### THE INPUT
++++++
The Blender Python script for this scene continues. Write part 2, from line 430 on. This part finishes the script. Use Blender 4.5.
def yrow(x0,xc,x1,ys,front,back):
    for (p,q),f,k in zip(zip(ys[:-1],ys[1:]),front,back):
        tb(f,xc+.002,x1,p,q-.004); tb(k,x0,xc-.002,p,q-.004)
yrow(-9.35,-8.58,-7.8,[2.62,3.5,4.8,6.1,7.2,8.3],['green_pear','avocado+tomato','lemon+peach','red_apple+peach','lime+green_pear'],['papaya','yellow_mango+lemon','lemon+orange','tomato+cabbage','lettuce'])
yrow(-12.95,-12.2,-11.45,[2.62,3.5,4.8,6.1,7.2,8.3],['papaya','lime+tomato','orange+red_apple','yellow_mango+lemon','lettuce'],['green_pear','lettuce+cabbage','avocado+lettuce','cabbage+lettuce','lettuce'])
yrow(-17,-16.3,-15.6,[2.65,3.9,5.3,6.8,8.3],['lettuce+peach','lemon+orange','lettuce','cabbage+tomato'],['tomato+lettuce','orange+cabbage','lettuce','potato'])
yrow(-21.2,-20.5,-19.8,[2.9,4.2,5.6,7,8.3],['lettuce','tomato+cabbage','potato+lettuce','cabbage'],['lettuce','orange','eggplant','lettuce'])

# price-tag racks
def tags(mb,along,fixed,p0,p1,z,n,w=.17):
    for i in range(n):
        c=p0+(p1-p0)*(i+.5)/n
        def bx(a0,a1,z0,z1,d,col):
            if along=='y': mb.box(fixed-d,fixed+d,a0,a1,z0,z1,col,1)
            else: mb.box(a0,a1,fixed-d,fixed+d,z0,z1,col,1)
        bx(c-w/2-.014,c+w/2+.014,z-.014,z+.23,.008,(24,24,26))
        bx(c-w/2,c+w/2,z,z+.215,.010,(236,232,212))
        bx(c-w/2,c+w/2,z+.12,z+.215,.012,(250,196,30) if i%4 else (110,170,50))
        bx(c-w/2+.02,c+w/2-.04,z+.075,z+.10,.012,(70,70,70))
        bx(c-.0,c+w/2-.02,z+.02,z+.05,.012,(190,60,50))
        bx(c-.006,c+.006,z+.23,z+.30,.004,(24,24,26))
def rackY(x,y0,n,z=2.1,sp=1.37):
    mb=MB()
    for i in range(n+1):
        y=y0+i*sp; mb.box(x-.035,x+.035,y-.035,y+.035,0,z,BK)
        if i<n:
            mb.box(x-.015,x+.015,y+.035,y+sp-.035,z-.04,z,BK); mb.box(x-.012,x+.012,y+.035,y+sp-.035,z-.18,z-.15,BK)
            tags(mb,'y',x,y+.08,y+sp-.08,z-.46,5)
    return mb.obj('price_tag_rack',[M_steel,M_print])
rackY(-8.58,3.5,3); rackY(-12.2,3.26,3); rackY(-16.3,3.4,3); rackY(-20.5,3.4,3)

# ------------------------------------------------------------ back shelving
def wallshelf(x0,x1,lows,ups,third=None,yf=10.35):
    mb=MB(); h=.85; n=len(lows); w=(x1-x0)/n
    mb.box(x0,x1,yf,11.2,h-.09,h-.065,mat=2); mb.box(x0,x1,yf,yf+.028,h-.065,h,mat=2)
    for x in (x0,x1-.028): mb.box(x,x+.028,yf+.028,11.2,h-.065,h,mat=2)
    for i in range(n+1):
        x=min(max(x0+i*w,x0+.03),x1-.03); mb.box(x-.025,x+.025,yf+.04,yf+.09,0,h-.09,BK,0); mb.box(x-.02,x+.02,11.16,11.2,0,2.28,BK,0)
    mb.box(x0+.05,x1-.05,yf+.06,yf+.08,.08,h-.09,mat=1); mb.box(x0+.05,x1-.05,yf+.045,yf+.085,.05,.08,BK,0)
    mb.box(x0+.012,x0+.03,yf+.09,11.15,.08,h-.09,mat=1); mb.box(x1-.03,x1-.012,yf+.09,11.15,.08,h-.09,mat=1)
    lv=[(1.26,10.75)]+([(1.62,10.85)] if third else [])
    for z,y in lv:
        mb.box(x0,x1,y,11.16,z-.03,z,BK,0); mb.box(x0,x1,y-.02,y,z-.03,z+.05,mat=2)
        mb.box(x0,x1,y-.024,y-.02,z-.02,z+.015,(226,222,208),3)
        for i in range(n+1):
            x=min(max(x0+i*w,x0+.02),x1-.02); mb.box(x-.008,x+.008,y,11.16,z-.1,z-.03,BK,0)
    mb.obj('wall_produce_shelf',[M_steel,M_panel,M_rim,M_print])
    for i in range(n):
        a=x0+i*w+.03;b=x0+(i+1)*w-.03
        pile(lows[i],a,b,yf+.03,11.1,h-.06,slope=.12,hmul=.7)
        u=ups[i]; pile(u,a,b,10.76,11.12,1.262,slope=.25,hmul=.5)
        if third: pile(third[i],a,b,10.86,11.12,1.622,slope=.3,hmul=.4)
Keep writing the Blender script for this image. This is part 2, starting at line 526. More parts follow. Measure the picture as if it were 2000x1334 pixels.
++++++
### WRITTEN REQUEST
Gather from the data above every line with the string "script".

### FINAL RESULT
The Blender Python script for this scene continues. Write part 2, from line 430 on. This part finishes the script. Use Blender 4.5.
Keep writing the Blender script for this image. This is part 2, starting at line 526. More parts follow. Measure the picture as if it were 2000x1334 pixels.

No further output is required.